Scene script records
▼
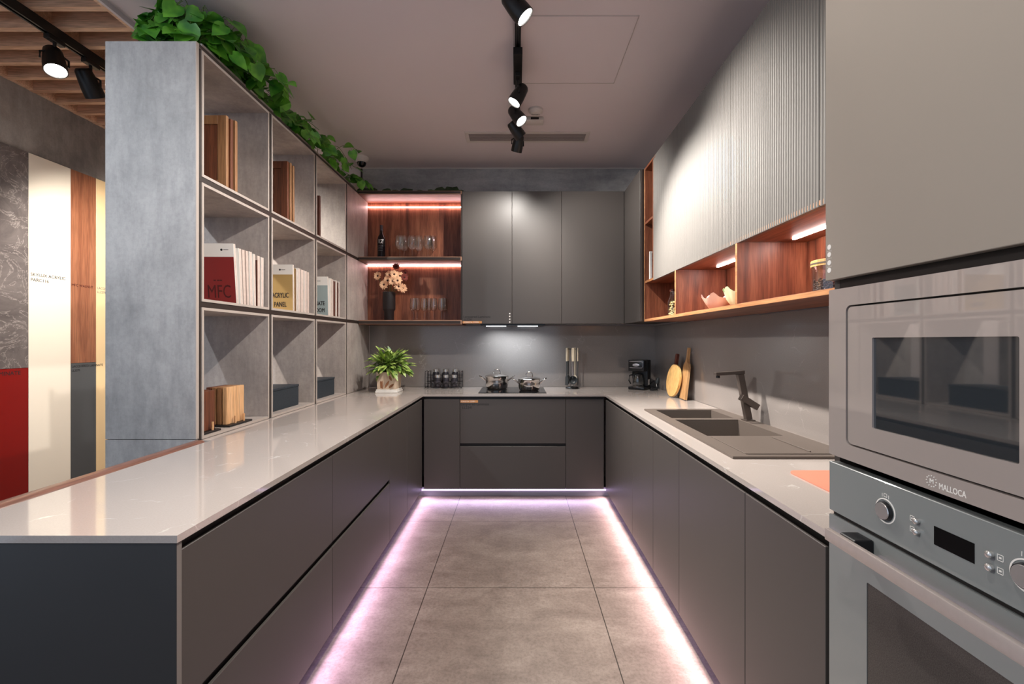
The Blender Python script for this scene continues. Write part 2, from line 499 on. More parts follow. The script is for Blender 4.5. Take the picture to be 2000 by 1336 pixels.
M['ov'] = mat('grey_oven_glass', lin(128, 132, 131), 0.35, 0.0, coat=1.0, var=0)
M['ovwin'] = mat('oven_window', lin(70, 66, 64), 0.12, 0.0, spec=0.6, var=0.3, vscale=500)
M['bowlp'] = mat('pink_bowl', lin(240, 196, 172), 0.35, var=0.02)
M['bowlpi'] = mat('mauve_bowl_inside', lin(226, 196, 196), 0.35, var=0.02)
M['bowlg'] = mat('pale_green_bowl', lin(232, 236, 190), 0.35, var=0.02)
M['bowlgi'] = mat('green_bowl_inside', lin(120, 170, 118), 0.35, var=0.02)
M['pasta'] = mat('pasta_shells', lin(240, 222, 160), 0.6, var=0.15, vscale=60)
M['beans'] = mat('coffee_bean', lin(74, 40, 36), 0.4, var=0.4, vscale=120)
M['teapic'] = mat('picture_print', lin(120, 150, 150), 0.4, var=0.6, vscale=40)
M['gpanel'] = concrete('grey_sample', lin(112, 104, 102), lin(138, 130, 127), 0.5)
M['led'] = emit('led_strip_pinkwhite', (1.0, 0.64, 0.63, 1), 34)
M['led2'] = emit('led_strip_white', (1.0, 0.78, 0.74, 1), 75)
M['ledk'] = emit('led_strip_lilac', (0.72, 0.52, 1.0, 1), 4.0)
M['kick'] = mat('kick_board', lin(150, 148, 152), 0.45, var=0.03)
M['lens'] = emit('lamp_lens', (1.0, 0.95, 0.88, 1), 18)
M['lensoff'] = mat('unlit_lens', lin(60, 58, 56), 0.2, var=0)
M['hoodled'] = emit('hood_light_bar', (0.85, 0.93, 1.0, 1), 4)
M['orange'] = mat('orange_sticker', lin(214, 150, 92), 0.6, var=0.04)
M['disp'] = mat('display_black', lin(14, 14, 15), 0.12, var=0)
M['vent'] = mat('vent_grey', lin(165, 155, 152), 0.6, var=0.03)
M['ventdark'] = mat('vent_shadow', lin(92, 84, 82), 0.7, var=0.03)
M['silver'] = mat('silver_plate', lin(205, 205, 215), 0.25, 0.8, var=0)
M['handleg'] = mat('cream_handle', lin(214, 198, 172), 0.5, var=0.05)
M['nylon'] = mat('dark_nylon', lin(52, 56, 58), 0.35, var=0.05)

# ================================================================== the setting
H0 = 0.889           # worktop height
ZC = 3.06            # ceiling
XL, XR = -0.803, 0.750       # worktop front edges
YB = 3.889           # back worktop front edge
YW = 4.51            # back wall
XW = 1.365           # right wall
def struct(name, mb, m, loc=None):
    return tag(obj(name, mb, m, loc=loc), kind='structure')
struct('floor', MB().box(-3.40, 1.50, -1.9, 4.70, -0.08, 0.0), M['floor'])
struct('ceiling', MB().box(-2.06, 1.50, -0.9, 4.70, ZC, ZC+0.10), M['paint'])
struct('wall_back', MB().box(-3.40, 1.50, YW+0.012, YW+0.15, 0, 3.4), M['wallp'])
struct('wall_right', MB().box(XW+0.012, XW+0.15, -1.9, YW, 0, 3.3), M['wallp'])
struct('wall_left', MB().box(-3.45, -3.30, 1.7, YW, 0, 3.4), M['conc_wall'])
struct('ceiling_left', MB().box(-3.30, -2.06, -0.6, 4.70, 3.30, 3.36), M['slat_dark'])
# timber louvre ceiling of the neighbouring bay: one fixed piece of the shell
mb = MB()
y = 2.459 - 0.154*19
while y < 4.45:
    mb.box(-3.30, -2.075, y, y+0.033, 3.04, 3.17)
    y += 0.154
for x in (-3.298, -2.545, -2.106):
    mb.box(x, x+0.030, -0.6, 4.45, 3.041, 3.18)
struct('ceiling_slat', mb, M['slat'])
struct('trim_1', MB().box(-2.075, -2.060, -0.6, 4.50, 3.03, 3.30), M['paint'])
struct('trim_2', MB().box(-1.530, XW, YW-0.004, YW+0.011, 2.70, ZC-0.001), M['conc_band'])
struct('trim_3', MB().box(-1.548, -1.531, YW-0.008, YW+0.011, 2.70, ZC-0.01), M['frame'])
struct('trim_4', MB().box(-1.530, XW, YW-0.010, YW-0.005, ZC-0.012, ZC-0.001), M['plastic_w'])

sp = MB().box(-1.46, XW, YW-0.002, YW+0.011, H0+0.001, 1.497)
one('backsplash', sp, M['splash'], 'grey veined quartz splashback on the end wall behind the cooktop', 'backsplash', (0, YW, H0))
sp = MB().box(XW, XW+0.011, 1.10, YW-0.004, H0+0.001, 1.496)
one('backsplash', sp, M['splash'], 'grey veined quartz splashback on the right wall behind the sink tap', 'backsplash', (XW, 2.8, H0))

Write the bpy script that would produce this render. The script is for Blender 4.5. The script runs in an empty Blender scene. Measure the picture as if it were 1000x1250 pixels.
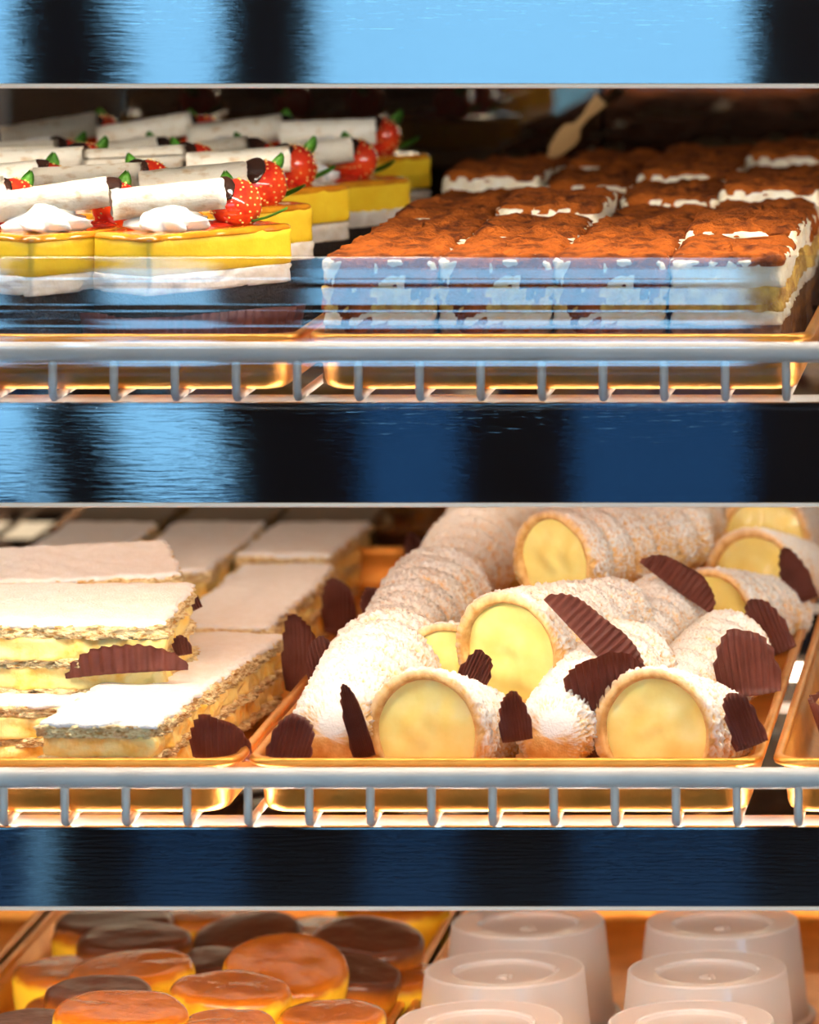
▲
_Written instruction_
Return all the entries word for word, but omit any pictures they contain.

_Finished answer_
The Blender Python script for this scene continues. Write part 2, from line 499 on. More parts follow. The script is for Blender 4.5. Take the picture to be 2000 by 1336 pixels.
M['ov'] = mat('grey_oven_glass', lin(128, 132, 131), 0.35, 0.0, coat=1.0, var=0)
M['ovwin'] = mat('oven_window', lin(70, 66, 64), 0.12, 0.0, spec=0.6, var=0.3, vscale=500)
M['bowlp'] = mat('pink_bowl', lin(240, 196, 172), 0.35, var=0.02)
M['bowlpi'] = mat('mauve_bowl_inside', lin(226, 196, 196), 0.35, var=0.02)
M['bowlg'] = mat('pale_green_bowl', lin(232, 236, 190), 0.35, var=0.02)
M['bowlgi'] = mat('green_bowl_inside', lin(120, 170, 118), 0.35, var=0.02)
M['pasta'] = mat('pasta_shells', lin(240, 222, 160), 0.6, var=0.15, vscale=60)
M['beans'] = mat('coffee_bean', lin(74, 40, 36), 0.4, var=0.4, vscale=120)
M['teapic'] = mat('picture_print', lin(120, 150, 150), 0.4, var=0.6, vscale=40)
M['gpanel'] = concrete('grey_sample', lin(112, 104, 102), lin(138, 130, 127), 0.5)
M['led'] = emit('led_strip_pinkwhite', (1.0, 0.64, 0.63, 1), 34)
M['led2'] = emit('led_strip_white', (1.0, 0.78, 0.74, 1), 75)
M['ledk'] = emit('led_strip_lilac', (0.72, 0.52, 1.0, 1), 4.0)
M['kick'] = mat('kick_board', lin(150, 148, 152), 0.45, var=0.03)
M['lens'] = emit('lamp_lens', (1.0, 0.95, 0.88, 1), 18)
M['lensoff'] = mat('unlit_lens', lin(60, 58, 56), 0.2, var=0)
M['hoodled'] = emit('hood_light_bar', (0.85, 0.93, 1.0, 1), 4)
M['orange'] = mat('orange_sticker', lin(214, 150, 92), 0.6, var=0.04)
M['disp'] = mat('display_black', lin(14, 14, 15), 0.12, var=0)
M['vent'] = mat('vent_grey', lin(165, 155, 152), 0.6, var=0.03)
M['ventdark'] = mat('vent_shadow', lin(92, 84, 82), 0.7, var=0.03)
M['silver'] = mat('silver_plate', lin(205, 205, 215), 0.25, 0.8, var=0)
M['handleg'] = mat('cream_handle', lin(214, 198, 172), 0.5, var=0.05)
M['nylon'] = mat('dark_nylon', lin(52, 56, 58), 0.35, var=0.05)

# ================================================================== the setting
H0 = 0.889           # worktop height
ZC = 3.06            # ceiling
XL, XR = -0.803, 0.750       # worktop front edges
YB = 3.889           # back worktop front edge
YW = 4.51            # back wall
XW = 1.365           # right wall
def struct(name, mb, m, loc=None):
    return tag(obj(name, mb, m, loc=loc), kind='structure')
struct('floor', MB().box(-3.40, 1.50, -1.9, 4.70, -0.08, 0.0), M['floor'])
struct('ceiling', MB().box(-2.06, 1.50, -0.9, 4.70, ZC, ZC+0.10), M['paint'])
struct('wall_back', MB().box(-3.40, 1.50, YW+0.012, YW+0.15, 0, 3.4), M['wallp'])
struct('wall_right', MB().box(XW+0.012, XW+0.15, -1.9, YW, 0, 3.3), M['wallp'])
struct('wall_left', MB().box(-3.45, -3.30, 1.7, YW, 0, 3.4), M['conc_wall'])
struct('ceiling_left', MB().box(-3.30, -2.06, -0.6, 4.70, 3.30, 3.36), M['slat_dark'])
# timber louvre ceiling of the neighbouring bay: one fixed piece of the shell
mb = MB()
y = 2.459 - 0.154*19
while y < 4.45:
    mb.box(-3.30, -2.075, y, y+0.033, 3.04, 3.17)
    y += 0.154
for x in (-3.298, -2.545, -2.106):
    mb.box(x, x+0.030, -0.6, 4.45, 3.041, 3.18)
struct('ceiling_slat', mb, M['slat'])
struct('trim_1', MB().box(-2.075, -2.060, -0.6, 4.50, 3.03, 3.30), M['paint'])
struct('trim_2', MB().box(-1.530, XW, YW-0.004, YW+0.011, 2.70, ZC-0.001), M['conc_band'])
struct('trim_3', MB().box(-1.548, -1.531, YW-0.008, YW+0.011, 2.70, ZC-0.01), M['frame'])
struct('trim_4', MB().box(-1.530, XW, YW-0.010, YW-0.005, ZC-0.012, ZC-0.001), M['plastic_w'])

sp = MB().box(-1.46, XW, YW-0.002, YW+0.011, H0+0.001, 1.497)
one('backsplash', sp, M['splash'], 'grey veined quartz splashback on the end wall behind the cooktop', 'backsplash', (0, YW, H0))
sp = MB().box(XW, XW+0.011, 1.10, YW-0.004, H0+0.001, 1.496)
one('backsplash', sp, M['splash'], 'grey veined quartz splashback on the right wall behind the sink tap', 'backsplash', (XW, 2.8, H0))

Write the bpy script that would produce this render. The script is for Blender 4.5. The script runs in an empty Blender scene. Measure the picture as if it were 1000x1250 pixels.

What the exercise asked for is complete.